On a New York convalescent home: “For the sick and tired of the Episcopal Church.”

On a Maine shop: “Our motto is to give our customers the lowest possible prices and workmanship.”

At a number of military bases: “Restricted to unauthorized personnel.”

On a display of “I love you only” Valentine cards: “Now available in multi-packs.”

In a funeral parlor: “Ask about our layaway plan.”

In a clothing store: “Wonderful bargains for men with 16 and 17 necks.”

In a Tacoma, Washington men’s clothing store: “15 men’s wool suits, $10. They won’t last an hour!”

On a shopping mall marquee: “Archery Tournament-Ears pierced”

Outside a country shop: “We buy junk and sell antiques.”

In the window of an Oregon store: “Why go elsewhere and be cheated when you can come here?”

On a radiator repair garage: “Best place to take a leak.”

In the vestry of a New England church: “Will the last person to leave please extinguish the perpetual light.”

In a Pennsylvania cemetery: “Persons are prohibited from picking flowers from any but their own graves.”

On a roller coaster: “Watch your head.”

On the grounds of a public school: “No trespassing without permission.”

On a Tennessee highway: “When this sign is under water, this road is impassable.”

Similarly, in front of a New Hampshire car wash: “If you can’t read this, it’s time to wash your car.”

A new firefighter was being trained by an old fire chief.

“How would you react if a sudden fire flared up on the front of the building?” asked the fire chief.

“Break out a fire hose and start spraying it, chief.” answered the new firefighter.

“How would you react if another fire flared up in the back of the building?” asked the fire chief.

“Break out another fire hose and start spraying it, chief.” answered the new firefighter.

“And if another huge fire flared up in the basement, how would you react?” asked the fire chief.

“Break out another fire hose.” answered the new firefighter.

“Now wait a minute, son,” said the fire chief. “Where are all these fire hoses coming from?”

The new firefighter answered, “The same place where all of the fires are coming from, chief.”

After watching the movie Aladdin, a five-year-old kid named Eric started using his mother’s empty teakettle as a magic lamp pretending he could summon the genie and grant wishes. “Make three wishes, Mom” he told his mother, “and I’ll make the genie grant them.”

His mom first asked to rescue all poor kids from poverty.

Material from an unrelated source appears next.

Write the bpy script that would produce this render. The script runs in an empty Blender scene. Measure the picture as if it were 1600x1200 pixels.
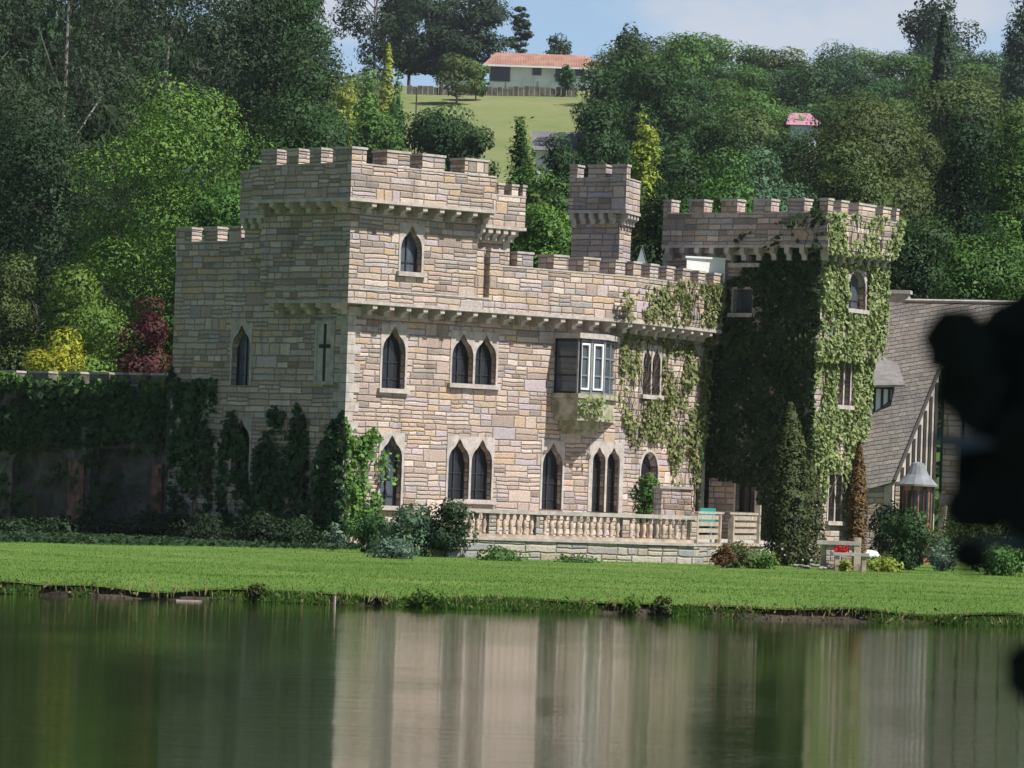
import bpy, bmesh, math, random
import numpy as np
from mathutils import Vector, Matrix, noise as mnoise

random.seed(7); RNG = np.random.default_rng(11)
SC = bpy.context.scene; COL = SC.collection
R = math.radians

# ------------------------------------------------------------------ camera, world, sun, exposure
F = 7000.0                      # focal length in pixels of the 1600 px wide photograph
EYE = Vector((0, 0, 1.6)); ROLL = R(2.0); PITCH = math.atan(180 / 7000)
r0 = Vector((1, 0, 0)); f0 = Vector((0, math.cos(PITCH), math.sin(PITCH))); u0 = Vector((0, -math.sin(PITCH), math.cos(PITCH)))
rx = math.cos(ROLL) * r0 + math.sin(ROLL) * u0; ux = -math.sin(ROLL) * r0 + math.cos(ROLL) * u0
cam = bpy.data.cameras.new('camera'); camo = bpy.data.objects.new('camera', cam); COL.objects.link(camo)
cam.sensor_width = 36; cam.lens = 36 * F / 1600; cam.clip_start = 0.1; cam.clip_end = 6000
camo.matrix_world = Matrix.Translation(EYE) @ Matrix((rx, ux, -f0)).transposed().to_4x4()
cam.dof.use_dof = True; cam.dof.focus_distance = 115; cam.dof.aperture_fstop = 11
SC.camera = camo

SUN_EL, SUN_AZ = R(54), R(117)   # azimuth clockwise from +Y
sd = Vector((math.sin(SUN_AZ) * math.cos(SUN_EL), math.cos(SUN_AZ) * math.cos(SUN_EL), math.sin(SUN_EL)))
sun = bpy.data.lights.new('sun', 'SUN'); suno = bpy.data.objects.new('sun', sun); COL.objects.link(suno)
sun.energy = 5.0; sun.angle = R(0.53); sun.color = (1.0, 0.965, 0.92)
suno.rotation_euler = sd.to_track_quat('Z', 'Y').to_euler()
W = bpy.data.worlds.new('World'); SC.world = W; W.use_nodes = True
SC.view_settings.view_transform = 'Standard'; SC.view_settings.look = 'None'
SC.view_settings.exposure = 0.48; SC.view_settings.gamma = 1.0
SC.cycles.max_bounces = 6; SC.cycles.transparent_max_bounces = 8
SC.cycles.use_denoising = True

class NG:
    """tiny node-graph helper"""
    def __init__(s, nt): s.nt = nt; s.n = nt.nodes; s.l = nt.links
    def new(s, t, **kw):
        nd = s.n.new(t)
        for k, v in kw.items(): setattr(nd, k, v)
        return nd
    def put(s, sock, v):
        if isinstance(v, bpy.types.NodeSocket): s.l.new(v, sock)
        else: sock.default_value = v
    def m(s, op, a, b=0.0, c=0.0):
        nd = s.new('ShaderNodeMath', operation=op)
        for i, v in enumerate((a, b, c)): s.put(nd.inputs[i], v)
        return nd.outputs[0]
    def vm(s, op, a, b=(0, 0, 0)):
        nd = s.new('ShaderNodeVectorMath', operation=op); s.put(nd.inputs[0], a)
        if op == 'SCALE': s.put(nd.inputs[3], b)
        else: s.put(nd.inputs[1], b)
        return nd.outputs[0]
    def comb(s, x, y, z=0.0):
        nd = s.new('ShaderNodeCombineXYZ')
        for i, v in enumerate((x, y, z)): s.put(nd.inputs[i], v)
        return nd.outputs[0]
    def sep(s, v):
        nd = s.new('ShaderNodeSeparateXYZ'); s.put(nd.inputs[0], v); return nd.outputs
    def noise(s, vec, scale, detail=3.0, rough=0.55):
        nd = s.new('ShaderNodeTexNoise'); s.put(nd.inputs['Vector'], vec)
        nd.inputs['Scale'].default_value = scale; nd.inputs['Detail'].default_value = detail; nd.inputs['Roughness'].default_value = rough
        return nd.outputs
    def white(s, vec):
        nd = s.new('ShaderNodeTexWhiteNoise', noise_dimensions='3D'); s.put(nd.inputs[0], vec); return nd.outputs
    def ramp(s, fac, stops, interp='LINEAR'):
        nd = s.new('ShaderNodeValToRGB'); cr = nd.color_ramp; cr.interpolation = interp
        while len(cr.elements) < len(stops): cr.elements.new(0.5)
        for e, (p, c) in zip(cr.elements, stops): e.position = p; e.color = (*c, 1)
        s.put(nd.inputs[0], fac); return nd.outputs[0]
    def mix(s, f, a, b, mode='MIX'):
        nd = s.new('ShaderNodeMix', data_type='RGBA', blend_type=mode)
        s.put(nd.inputs[0], f)
        for sk, v in ((nd.inputs[6], a), (nd.inputs[7], b)):
            s.put(sk, v if isinstance(v, bpy.types.NodeSocket) else (*v, 1))
        return nd.outputs[2]
    def step(s, v, lo, hi, a=0.0, b=1.0):
        nd = s.new('ShaderNodeMapRange', interpolation_type='SMOOTHSTEP'); s.put(nd.inputs[0], v)
        for i, x in enumerate((lo, hi, a, b)): nd.inputs[i + 1].default_value = x
        return nd.outputs[0]
    def bump(s, h, strength=0.5, dist=0.02):
        nd = s.new('ShaderNodeBump'); nd.inputs['Strength'].default_value = strength; nd.inputs['Distance'].default_value = dist
        s.put(nd.inputs['Height'], h); return nd.outputs[0]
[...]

Eric proceeded to rub “the lamp” and pretended to talk to the invisible genie, then proclaimed his mom’s wish fulfilled.

Next, his mom asked for a cure for all sick kids. Again, Eric rubbed the pretend lamp and spoke to the invisible genie, then said his mom’s second wish was fulfilled.

Eric’s mother then looked down at her own rather ample figure and made her third wish, “I wish to be thin again.”

At this Eric started rubbing his magic lamp furiously. When the magic obviously failed to work Eric looked up at his mom and said very matter-of-factly, “Mom, I think I’m going to need a lot more powerful magic for this wish”!

I was teaching middle school children in a private academy, and the girls were talking when they should have been listening. So, I took the remote control for the air conditioner, pointed it in the girls’ direction, pushed the power button, and said, “Be quiet!” Then, one of the girls, looked at me sadly and said, “Teacher, turn me on. Turn me on.”

[Note: "turn me on" has two meanings, the literal and the figurative. Literally, one cannot "turn on" a person, but in this case we were pretending that a person was a machine. Figuratively, one CAN "turn on" a person, but it has a sexual connotation. It means to make a person excited/stimulated.]